I’m so tired. I’m so tired of this race to blame people who haven’t been in fandom for decades for mistakes made by rich sociopaths. It perpetuates the worst, most bigoted, gate-keeping elements of fandom and if you want to see what that looks like, look at Star Wars and Lucasfilm’s inability to pull the trigger on the Rey movie, and abandonment of multiple non straight white male stars to harassment. Look at Star Trek, where the author of the biggest movie on the planet felt emboldened enough to go on an at LEAST right-wing adjacent podcast to crow about Starfleet Academy being cancelled because he thinks Star Trek should just be about Starfleet and the Romulans shooting at each other. Look at Who fandom, at the initial responses to Jodie Whittaker’s casting, at Ncuti Gatwa’s. At the number of times the Wilderness Years are invoked when a sizable portion of Who fandom wasn’t born then.

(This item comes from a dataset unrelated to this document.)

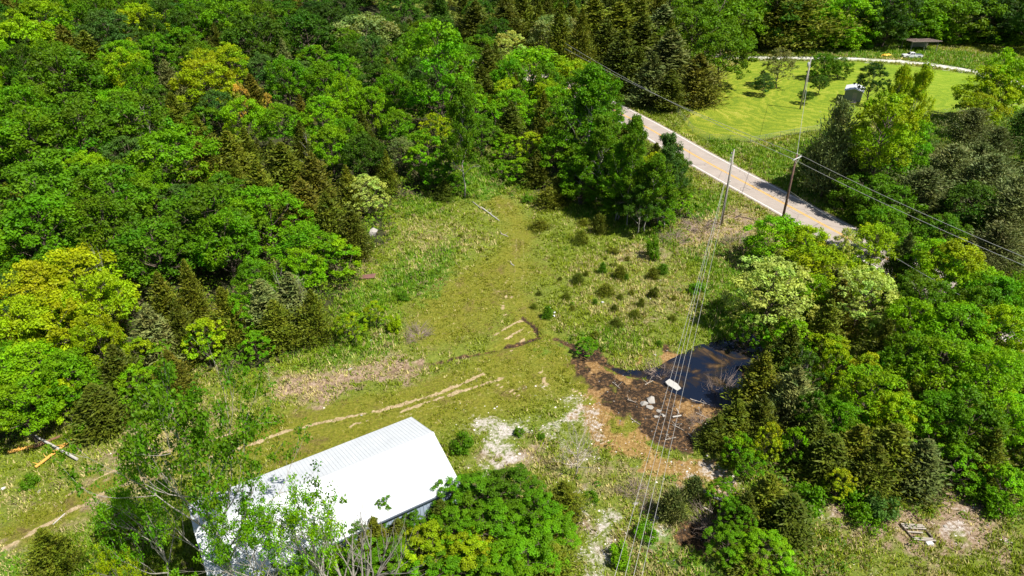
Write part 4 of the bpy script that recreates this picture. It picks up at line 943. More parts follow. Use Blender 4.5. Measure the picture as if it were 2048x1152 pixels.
SH = [(1080, 458, 48, 28), (1098, 415, 58, 36), (1060, 405, 34, 22), (1168, 450, 24, 18), (1198, 466, 32, 34), (1162, 486, 34, 26), (1225, 505, 26, 20), (1205, 546, 19, 18), (1240, 556, 28, 24), (1155, 566, 24, 24), (1228, 532, 22, 14),
      (1305, 557, 26, 20), (1325, 546, 24, 20), (1212, 588, 34, 26), (1308, 593, 28, 26), (1172, 551, 12, 10), (1068, 616, 14, 12), (1095, 636, 24, 20), (1188, 675, 24, 18), (1232, 652, 26, 18), (1240, 598, 16, 16), (1282, 612, 18, 14), (808, 597, 32, 22),
      (920, 474, 10, 8), (1228, 622, 16, 12), (1270, 634, 24, 14), (1262, 590, 12, 18), (1252, 560, 12, 10), (1133, 598, 18, 12), (1078, 590, 12, 10), (1290, 628, 14, 10), (962, 503, 8, 7), (1318, 690, 14, 10), (1255, 520, 12, 10), (1210, 520, 10, 8), (1145, 620, 12, 9), (1345, 640, 16, 12), (1190, 608, 12, 9), (1350, 600, 14, 12), (1120, 560, 10, 8), (975, 520, 8, 6)]
sh_objs = []
for i, (px, py, w, h) in enumerate(SH):
    sh_objs.append(one('bush' if i % 4 == 2 else 'shrub_cedar', px, py, py - h * (.6 + .55 * ((i * 37) % 10) / 10), w * (.85 + .3 * ((i * 53) % 10) / 10), ('olive', 'olive', 'mid', 'olive', 'olived')[i % 5], None, 'cedar shrubs scattered over the meadow'))
sh_objs.sort(key=lambda o: o.location.y)
for ri in range(0, len(sh_objs), 7):
    row = sorted(sh_objs[ri:ri + 7], key=lambda o: o.location.x)
    for k, o in enumerate(row):
        pos = 'leftmost' if k == 0 else 'rightmost' if k == len(row) - 1 else ORD[k] + ' from left'
        o['label'] = '%s %s in the meadow, %s in shrub row %s' % (CWORD[o['_c']], 'leafy bush' if o['_k'] == 'bush' else 'rounded cedar shrub', pos, NUM[ri // 7])
for (px, py, w, h, lb) in ((835, 672, 60, 30, 'grey heap of dead branches beside the bright young trees'), (1318, 750, 60, 40, 'bare twig pile at the left edge of the pond'), (1440, 790, 70, 60, 'twiggy dead brush standing in the right side of the pond'),
                           (1400, 455, 70, 30, 'dead pinkish brush under the left pole'), (1345, 480, 60, 22, 'dead brush on the slope left of the power lines'), (1470, 490, 60, 34, 'dark dead brush below the crossarm pole'), (1425, 1060, 90, 44, 'dead branch heap below the fallen grey pole'),
                           (1270, 985, 60, 26, 'brown dead brush beside the lower gravel heap'), (310, 815, 50, 40, 'bare grey brush at the left wood edge'), (1400, 850, 60, 24, 'dead branches on the mud below the pond'), (1300, 1020, 50, 26, 'dull brush pile under the power lines')):
    one('brush', px, py, py - h, w, 'grey', lb, 'dead brush piles')
for o in COL.objects:
    for k in ('_k', '_c'):
        if k in o: del o[k]

# ------------------------------------------------------------------ grass, weeds and undergrowth (nobody could count them)
def sample_px(n, r, margin=60):
    """ground points, spread evenly over the ground but only where the camera looks"""
    out = []
    while sum(len(o) for o in out) < n:
        y = 26 + 215 * r.random(n * 2) ** 1.25; x = (r.random(n * 2) - 0.5) * 2 * (y * 0.86 + 26)
        sx, sy, d = proj(x, y, 0)
        ok = (sx > -margin) & (sx < 2048 + margin) & (sy > -10) & (sy < 1152 + margin)
        out.append(np.stack([x[ok], y[ok]], 1))
    return np.concatenate(out)[:n]
r2 = np.random.default_rng(21)
P = sample_px(480000, r2)
mk = masks(P[:, 0], P[:, 1]); rd = line_d(ROAD, P[:, 0], P[:, 1])
keep = (mk['wood'] < .8) & (mk['lawn'] < .5) & (mk['drive'] < .4) & (rd > 4.1) & (mk['track'] < .35) & (r2.random(len(P)) > mk['mud'] * 1.6) & (r2.random(len(P)) > mk['gravel'] * 1.1) & (r2.random(len(P)) > mk['clay'] * .9)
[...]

Fandom should be friends. It should be family. It should be the shared joy of stories we love. And every time boneheaded, morally vacuous choices like this are made all it does is make walls higher and puts more locks on the gates. No dial home device. No chevrons encoded. Just a fandom suspended in amber, fracturing because the people who hold the chequebooks lack every conviction but Line Go Up.
Perhaps the final sting in all this is this mealy-mouthed corporate nonsense:
“Although Gero’s series will not proceed, Amazon is still exploring new ways to further the franchise.”
Brilliant. I hope they realise they’ve ensured any project they launch after this will arrive in a pre-emptively hostile environment. Just like every other major IP now.
There are no lessons here because the people in these jobs don’t learn, they just react. But there is something we can do. Be better than this. Go read or watch or play or listen to something you love and tell someone about it. Be a fan. Help make other fans. Don’t let this empty mind set win yet again.